In Louisville Cornbread Mafia generates a buzz with shows in only in a few regular places. Willow Lake Tavern on La Grange Road, Rubbie's Barbecue & Brew on Southside Drive, Barretones on Barrett Avenue, and sometimes at Headliners Music Hall are the venues where the band brings its short, decadent pageants. The owners don't seem to mind and some in the audience become C-Mob converts. But others in the audience might also view them with discomfort. The C-Mob flavor of paganism tromps on a few sensitive toes, especially with their expressive use of the Confederate flag, which appears on stage and adorns the breasts of the women in the "Dirty White Boy" video.

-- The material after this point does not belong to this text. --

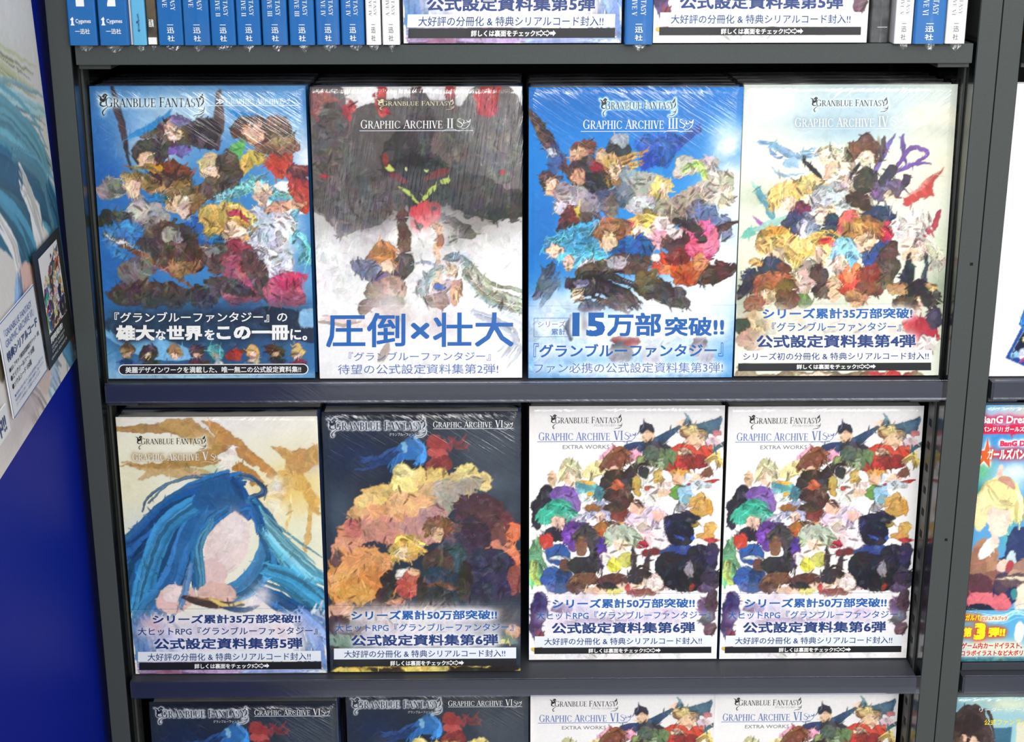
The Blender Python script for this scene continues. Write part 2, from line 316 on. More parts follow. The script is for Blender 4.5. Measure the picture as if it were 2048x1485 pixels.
def paint(spec, mp, seed=0):
    wx = snoise(9, seed+5)*4.5+snoise(3, seed+6)*2; wy = snoise(9, seed+7)*4.5+snoise(3, seed+8)*2
    img = np.ones((GH, GW, 3), np.float32); det = np.zeros((GH, GW), np.float32); D = 0.; warp = 1.
    rr = random.Random(seed)
    def pts(v): return [tuple(a*b for a, b in zip(mp.uv(v[i], v[i+1]), (GW, GH))) for i in range(0, len(v), 2)]
    scx = GW/abs(mp.c[1][0]-mp.c[0][0]); scy = GH/abs(mp.c[2][1]-mp.c[0][1]); sc1 = (scx+scy)/2
    def put(al, col, W_=(slice(None), slice(None))):
        a3 = al[..., None]; img[W_] = img[W_]*(1-a3)+col*a3; det[W_] = det[W_]*(1-al)+D*al
    def win(x0, x1, y0, y1, m_):
        a, b = max(0, int(y0-m_)), min(GH, int(y1+m_)+1); c, d = max(0, int(x0-m_)), min(GW, int(x1+m_)+1)
        return (slice(a, max(a, b)), slice(c, max(c, d)))
    def seg(P, w0, col, sf=1.):
        W_ = win(min(p[0] for p in P), max(p[0] for p in P), min(p[1] for p in P), max(p[1] for p in P), w0+2+4*warp)
        X, Y = (XX+wx*warp*.5)[W_], (YY+wy*warp*.5)[W_]; n = len(P)-1; best = np.zeros(X.shape, np.float32)
        if not X.size: return
        for i in range(n):
            (x0, y0), (x1, y1) = P[i], P[i+1]; dx, dy = x1-x0, y1-y0; l2 = dx*dx+dy*dy+1e-6
            t = np.clip(((X-x0)*dx+(Y-y0)*dy)/l2, 0, 1); d = np.hypot(X-x0-t*dx, Y-y0-t*dy)
            s_ = (i+t)/n; ww = w0*(.25+.75*np.sin(np.pi*np.clip(s_*.9+.08, 0, 1)))
            best = np.maximum(best, np.clip((ww-d)/sf+.5, 0, 1))
        put(best, col, W_)
    def curve(P, n=5):
        Q = [P[0]]+P+[P[-1]]; o = []
        for i in range(1, len(Q)-2):
            for k in range(n):
                t = k/n; o.append(tuple(.5*(2*Q[i][d]+(Q[i+1][d]-Q[i-1][d])*t+(2*Q[i-1][d]-5*Q[i][d]+4*Q[i+1][d]-Q[i+2][d])*t*t+(3*Q[i][d]-Q[i-1][d]-3*Q[i+1][d]+Q[i+2][d])*t**3) for d in (0, 1)))
        return o+[P[-1]]
    for ln in spec.strip().splitlines():
        for it in ln.split(';'):
            a = it.split()
            if not a: continue
            k = a[0]
            if k == 'D': D = float(a[1]); continue
            if k == 'W': warp = float(a[1]); continue
            col = hexs(a[1]).astype(np.float32); v = [float(x) for x in a[2:]]
            if k == 'G':      # printed sky gradation between two inks: G hexTop hexBottom (part of the artwork)
                pass
            if k == 'f': put(np.ones((GH, GW), np.float32), col)
            elif k == 'e':    # e hex cx cy rx ry [rot soft]
                (cx, cy), = pts(v[:2]); rx, ry = v[2]*scx, v[3]*scy; ro = math.radians(v[4]) if len(v) > 4 else 0; so = v[5] if len(v) > 5 else 1.
                rm = max(rx, ry)*(1.05 if so <= 1 else 3.05); W_ = win(cx-rm, cx+rm, cy-rm, cy+rm, 2+7*warp)
                X, Y = (XX+wx*warp-cx)[W_], (YY+wy*warp-cy)[W_]; c, s_ = math.cos(ro), math.sin(ro); d = np.hypot((X*c+Y*s_)/rx, (-X*s_+Y*c)/ry)
                put(np.clip((1-d)*min(rx, ry)/(so*max(1, min(rx, ry)*.12 if so > 1 else 1))+.5, 0, 1) if so <= 1 else np.exp(-np.clip(d, 0, 3)**2*1.2)*min(1, so/2), col, W_)
            elif k == 's': seg(curve(pts(v[1:])), v[0]*sc1, col)
            elif k == 'p':
                P = pts(v); X, Y = XX+wx*warp*.6, YY+wy*warp*.6; ins = np.zeros((GH, GW), bool)
                for (x0, y0), (x1, y1) in zip(P, P[1:]+P[:1]):
                    if y0 == y1: continue
                    ins ^= ((Y < y0) != (Y < y1)) & (X < (x1-x0)*(Y-y0)/(y1-y0)+x0)
                put(blur(ins.astype(np.float32), 1)*.5+ins*.5, col)
            elif k == 'h':    # h hex n spread w pts...  a lock of fine strokes
                n, spd, wd = int(v[0]), v[1]*sc1, v[2]*sc1; P = pts(v[3:])
                for _ in range(n):
                    ox, oy = rr.gauss(0, spd), rr.gauss(0, spd); k2 = rr.uniform(-.6, .6)
                    Q = [(x+ox*(.4+.6*i/len(P))+rr.gauss(0, spd*.2), y+oy*(.4+.6*i/len(P))+k2*spd) for i, (x, y) in enumerate(P)]
                    c2 = np.clip(col*rr.uniform(.72, 1.28)+rr.uniform(-.03, .05), 0, 1); seg(curve(Q, 4), wd*rr.uniform(.5, 1.2), c2, .8)
    # brushy detail inside the busy areas: small facets of lighter and darker ink with drawn edges
    for (vv, ed), a, lo, hi_ in zip(FAC, (.20, .24, .20), (.10, .07, .04), (.6, .5, 0)):
        sh = (seed*37) % GH; vv = np.roll(np.roll(vv, sh, 0), seed*23 % GW, 1); ed = np.roll(np.roll(ed, sh, 0), seed*23 % GW, 1)
        d3 = det[..., None]; v0 = vv[..., :1]; mul = 1+(v0-.44)*a*d3-.34*hi_*d3*(v0 < .07); hue = (vv[..., 1:]-.5)*.07*d3
        k = (v0 > .93)*.34*hi_*d3; img = img*mul+hue; img = img*(1-k)+np.array([.96, .92, .88])*k
        line = np.clip(1-ed/lo, 0, 1)*.20*det; img = img*(1-line[..., None]*np.array([.8, .9, 1.]))
    ang = snoise(14, seed+60)*9; r2 = np.random.default_rng(seed+1); D = 0.; warp = .0; dd = det.copy(); src = img.copy()
    for _ in range(3400):
        x, y = r2.integers(2, GW-2), r2.integers(2, GH-2)
        if dd[y, x] < r2.random()*.75: continue
        a = ang[y, x]+r2.normal()*.35; l = r2.uniform(2, 6); bx, by = np.cos(a)*l, np.sin(a)*l*1.2; cc = r2.uniform(-1.2, 1.2)
        D = float(dd[y, x]); c2 = src[y, x]*(1+r2.uniform(-.34, .22)*min(1, D*1.5))+r2.uniform(-.02, .05)
        if D > .4 and r2.random() < .10: c2 = src[y, x]*.6; l *= .7
        seg([(x-bx, y-by), (x+by*.12*cc, y-bx*.12*cc), (x+bx, y+by)], r2.uniform(.45, .95), np.clip(c2, 0, 1), .9)
    g = np.hypot(*np.gradient(img.mean(2))); e = np.clip(g*4-.3, 0, .38)*np.clip(det*1.6, 0, 1); img = img*(1-e[..., None]*np.array([.75, .88, 1.]))
    img = img+(snoise(1.5, seed+40)*.03)[..., None]
    return np.clip(img, 0, 1)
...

Big Ed explained it in a calm voice that hid the edge of a whipcrack. "It's not a symbol of hatred. It's not a symbol of heritage. It's a symbol of Bo and Luke Duke's car. It's the General Lee. And when somebody gets pissed off about it, that's even more funny. If anybody that was harmed by the Confederacy wants to come up and say so, that's cool."

"The more people you can piss off," Mertz said, "that's fine. Most people are gonna get it, and the people who don't get it are gonna give you free ink more than you could possibly ever hope to have."

"And all the people that do get it are gonna get a little laugh," said Big Ed.

So Cornbread Mafia's use of the Confederate flag isn't stitched up tightly in identity politics, or even used as the sentimental ghost of a lost cause. They use it the same as it was used in The Dukes of Hazzard: a symbol's power diluted by a set of clowns, much the same way that Mel Brooks, who lost relatives in Polish death camps, used Nazism in The Producers and To Be or Not To Be.

"Don't even bring a race card or anything into it," Mertz said. "It's music, it's rock-and-roll, it's entertainment, it's a show. Our job isn't to unite the people. Our job is to drink a beer and have a good time."

"Everybody's in on it," said Big Ed. "It's not like we're doing this show behind glass. [The audience has] stock in it. They bought the beer, paid admission if they had to. It's their show, not ours."